Record: 81-81, Finished 4th in NL Eastern Division (1984 NL)

Managed by Paul Owens

Ballpark: Veterans Stadium

[edit] History, Comments, Contributions

The 1984 Philadelphia Phillies dismantled much of the veteran team that had reached six of the previous eight postseasons. Genral Manager Paul Owens stayed on as a caretaker manager for a final season. But he made a flurry of moves in the off-season. The year before, Von Hayes had arrived from the Cleveland Indians for five Phillies. Now another promising talent, the Detroit Tigers' Glenn Wilson, came in return for 1983's sleeper star, Willie Hernandez. Wilson struggled all year in Philadelphia and Hernandez promptly won a Cy Young Award and an MVP Award, so there is no need to ask who won that trade in the short term.

Jerry Koosman joined the Phillies rotation in exchange for reliever Ron Reed: hardly a youth-movement trade, but the 41-year-old Koosman acquitted himself well in 34 starts. Most telling, however, for the long run, were promotions from within the organization. Many young home-grown players - Juan Samuel, Ozzie Virgil, Jeff Stone, Kevin Gross, Marty Bystrom, Luis Aguayo, Steve Jeltz, and Rick Schu - would see action for Philadelphia in 1984.

Meanwhile, gone were Pete Rose, Joe Morgan, Tony Perez, Bob Dernier, and Gary Matthews. Staying in Philly, [John Denny]], Bo Diaz, Garry Maddox, and Tug McGraw all saw their playing time reduced, either by injury or declining skills.

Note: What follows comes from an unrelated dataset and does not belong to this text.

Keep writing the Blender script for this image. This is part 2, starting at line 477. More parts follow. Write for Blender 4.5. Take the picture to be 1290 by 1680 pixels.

The team won four of its first six games and loitered at the outskirts of the pennant race till late August. As the season wore on, the youth movement became less pronounced. Owens imported veterans Sixto Lezcano, Al Oliver, and Shane Rawley (from the [^1984 Yankees|New York Yankees]] for Bystrom) for a stretch drive that turned ugly in a hurry. The Phillies, losing their last 9 games, ended up 9-20 for the month of September and finished at an even .500. Meanwhile, a player they had given away as an afterthought in 1982, Ryne Sandberg, claimed the MVP award and Sandberg's Chicago Cubs took over as division champs.

Mike Schmidt won a Gold Glove and shared the home run and RBI titles. Samuel led the league in at-bats, triples - and strikeouts and set a rookie record for stolen bases that would be shatters by Vince Coleman in less than a year.